4) Sequence with constraints
- Consider dependencies, experiment runtime, seasonality, and risk/guardrails (safety, compliance) that may override scores.
5) Allocate portfolio
- Capacity split: e.g., 60% roadmap bets, 20% quick wins, 20% platform/data quality.
- Reserve a small buffer for interrupts.
6) Communicate and revisit
- Share the ranked list, assumptions, and what would change the decision. Re-score monthly or when new data arrives.
Small numeric example (RICE)
- Assume Reach is in thousands of orders over 6 weeks.
- Project A: Improve ETA model
- Reach = 300, Impact = 0.6, Confidence = 0.7, Effort = 4 → RICE = 300 × 0.6 × 0.7 / 4 = 31.5
- Project B: Promotions uplift model
- Reach = 120, Impact = 0.8, Confidence = 0.5, Effort = 3 → RICE = 120 × 0.8 × 0.5 / 3 = 16.0
- Project C: Courier supply forecasting tooling
- Reach = 200, Impact = 0.7, Confidence = 0.6, Effort = 6 → RICE = 200 × 0.7 × 0.6 / 6 = 14.0
- Ranking: A > B > C. If C unblocks future launches, you might sequence A, then C (for dependency), then B.
When to override scores
- Critical bugs, safety/compliance issues, SLAs with partners, or clear cost-of-delay outweighing the model score.
Guardrails and validation
- Define success metrics and stop-loss rules before starting.
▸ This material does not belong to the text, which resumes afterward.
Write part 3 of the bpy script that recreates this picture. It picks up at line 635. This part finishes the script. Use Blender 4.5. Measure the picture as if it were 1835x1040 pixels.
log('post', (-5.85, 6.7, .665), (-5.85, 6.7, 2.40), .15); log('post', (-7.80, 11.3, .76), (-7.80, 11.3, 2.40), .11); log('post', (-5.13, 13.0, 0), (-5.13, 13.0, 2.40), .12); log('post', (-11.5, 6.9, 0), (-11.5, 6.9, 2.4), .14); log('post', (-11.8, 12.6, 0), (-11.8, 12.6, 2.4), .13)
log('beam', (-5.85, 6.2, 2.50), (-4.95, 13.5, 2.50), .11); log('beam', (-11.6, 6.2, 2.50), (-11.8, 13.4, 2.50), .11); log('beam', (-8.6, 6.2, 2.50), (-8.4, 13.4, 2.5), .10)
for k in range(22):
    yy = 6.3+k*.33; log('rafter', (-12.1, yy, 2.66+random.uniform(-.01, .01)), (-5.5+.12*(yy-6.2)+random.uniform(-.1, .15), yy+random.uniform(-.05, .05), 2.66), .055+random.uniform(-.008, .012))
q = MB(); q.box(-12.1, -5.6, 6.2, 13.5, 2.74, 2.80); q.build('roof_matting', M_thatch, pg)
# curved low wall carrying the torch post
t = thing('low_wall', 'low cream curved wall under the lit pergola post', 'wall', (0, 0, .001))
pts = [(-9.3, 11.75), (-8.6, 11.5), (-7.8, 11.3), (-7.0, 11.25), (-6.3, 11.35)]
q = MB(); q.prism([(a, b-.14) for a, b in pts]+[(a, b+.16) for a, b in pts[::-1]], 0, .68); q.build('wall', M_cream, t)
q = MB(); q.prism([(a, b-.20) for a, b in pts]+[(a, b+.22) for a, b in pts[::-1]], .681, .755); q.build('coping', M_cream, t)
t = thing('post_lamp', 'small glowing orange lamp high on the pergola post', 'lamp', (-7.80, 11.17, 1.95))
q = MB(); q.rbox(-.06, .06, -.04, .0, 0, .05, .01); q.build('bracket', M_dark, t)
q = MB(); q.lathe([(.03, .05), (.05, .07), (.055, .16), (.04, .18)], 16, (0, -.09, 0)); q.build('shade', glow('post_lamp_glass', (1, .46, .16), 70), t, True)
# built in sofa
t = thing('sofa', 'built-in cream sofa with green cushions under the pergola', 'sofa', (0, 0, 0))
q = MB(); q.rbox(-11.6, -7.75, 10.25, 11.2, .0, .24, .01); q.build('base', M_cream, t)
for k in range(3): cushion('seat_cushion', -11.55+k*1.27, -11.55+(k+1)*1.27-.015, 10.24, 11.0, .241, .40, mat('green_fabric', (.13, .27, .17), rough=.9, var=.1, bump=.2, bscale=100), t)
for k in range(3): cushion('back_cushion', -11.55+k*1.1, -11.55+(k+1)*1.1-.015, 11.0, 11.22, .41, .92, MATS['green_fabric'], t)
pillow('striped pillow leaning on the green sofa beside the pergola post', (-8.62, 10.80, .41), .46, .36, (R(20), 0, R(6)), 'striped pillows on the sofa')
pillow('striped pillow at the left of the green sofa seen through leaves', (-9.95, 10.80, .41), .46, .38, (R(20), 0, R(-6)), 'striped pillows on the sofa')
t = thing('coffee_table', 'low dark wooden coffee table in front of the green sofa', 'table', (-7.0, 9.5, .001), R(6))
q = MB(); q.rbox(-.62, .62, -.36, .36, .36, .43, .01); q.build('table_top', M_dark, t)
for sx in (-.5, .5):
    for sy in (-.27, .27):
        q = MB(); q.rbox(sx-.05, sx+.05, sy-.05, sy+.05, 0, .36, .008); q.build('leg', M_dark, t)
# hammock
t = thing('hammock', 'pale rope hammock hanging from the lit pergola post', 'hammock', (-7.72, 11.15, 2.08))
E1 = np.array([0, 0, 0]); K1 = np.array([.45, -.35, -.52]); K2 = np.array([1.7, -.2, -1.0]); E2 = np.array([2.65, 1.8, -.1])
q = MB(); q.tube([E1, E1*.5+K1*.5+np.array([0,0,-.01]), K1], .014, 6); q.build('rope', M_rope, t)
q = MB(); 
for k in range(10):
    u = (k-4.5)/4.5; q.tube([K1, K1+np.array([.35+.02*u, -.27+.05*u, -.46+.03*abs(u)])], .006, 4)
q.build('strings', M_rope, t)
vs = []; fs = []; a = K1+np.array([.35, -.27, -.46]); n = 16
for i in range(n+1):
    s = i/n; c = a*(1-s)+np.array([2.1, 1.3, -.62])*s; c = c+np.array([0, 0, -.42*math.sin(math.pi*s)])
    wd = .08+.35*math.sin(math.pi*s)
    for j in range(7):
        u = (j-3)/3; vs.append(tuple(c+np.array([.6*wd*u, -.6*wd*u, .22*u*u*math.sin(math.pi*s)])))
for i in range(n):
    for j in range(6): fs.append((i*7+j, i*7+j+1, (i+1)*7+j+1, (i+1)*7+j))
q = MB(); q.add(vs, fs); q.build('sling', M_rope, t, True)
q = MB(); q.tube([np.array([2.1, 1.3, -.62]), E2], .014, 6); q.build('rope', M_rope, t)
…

- Include experiment duration and ramp in Effort.
- Track adoption and post-launch impact; revisit if metrics backslide.
- Maintain a decision log with date, inputs, and owner.
Example one-liner you can use in an interview
- “I use RICE to produce a transparent first pass, then adjust for dependencies, risk, and cost-of-delay. I share the scoring sheet and decision log with stakeholders and re-score monthly as new data or constraints emerge.”
## What Good Looks Like in the Interview
- Clear STAR story with quantified results and a small, low-risk pilot.
- A prioritization method with a formula, a brief numeric example, and how you handle exceptions.
- Explicit linkage to business KPIs and a collaborative communication plan.